Viajes de ultratumba
Los últimos días del Almirante fueron dos años azotados por molestias corporales y amargura espiritual. Arrebatado de todo título, así como cargo administrativo capitulado con la corona española, sin poder revalidarlos o ser recibido por Sus Majestades, pasó al olvido después de su cuarto y último viaje a las Indias.
Barreras físicas y políticas hicieron naufragar su ilusión de regresar a La Española como Gobernador y Virrey de todas las provincias indianas. Radicado en Sevilla recibió la peor de las noticias. Su reina protectora, Isabel de Castilla, yacía en su lecho de muerte en Medina del Campo, donde pasó a mejor vida el 26 de noviembre de 1504, tan sólo tres semanas después que Cristóbal Colón arribara al puerto de Sanlúcar de Barrameda.

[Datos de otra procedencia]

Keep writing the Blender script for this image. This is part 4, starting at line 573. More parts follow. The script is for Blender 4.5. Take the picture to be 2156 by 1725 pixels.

Al fallecer la soberana, el poder pasó a manos de Fernando de Aragón, quien no apreciaba tanto al marinero genovés como su difunta esposa. El rey, viudo, rico, poderoso y temido, gracias a los tesoros que llegaban del Nuevo Mundo, ignoró las comunicaciones del avejentado Almirante, frotándose las manos al enterarse sobre los achaques que amenazaban con llevárselo a la tumba.
La ingratitud de Su Majestad cerró las puertas de la corte, pero el viejo lobo de mar, sabiendo que cualquier viaje en sus condiciones le costaría la vida, escribió a su hijo Diego, paje del monarca y miembro de su guardia personal, anunciando que enviaba al tío Bartolomé para visitar la corte, pagarle respetos a don Fernando y rendir cuentas sobre aquel último viaje, ya que sus misivas anteriores parecían no ser suficientes para captar la atención del rey.
Bartolomé fue recibido por don Fernando, pero, luego de besar su mano, realizar un recuento del periplo y entregar cofres llenos de oro y perlas, regresó a Sevilla sin lograr la restitución de títulos y cargos. Más bien, la corona propuso renunciar al empeño de recuperar lo que ya estaba perdido, refiriéndose a esos privilegios que lo ataban a las Indias por antiguas capitulaciones, prometiendo recompensarlo con el señorío de las tierras de Carrión de los Condes, así como una pensión de Estado.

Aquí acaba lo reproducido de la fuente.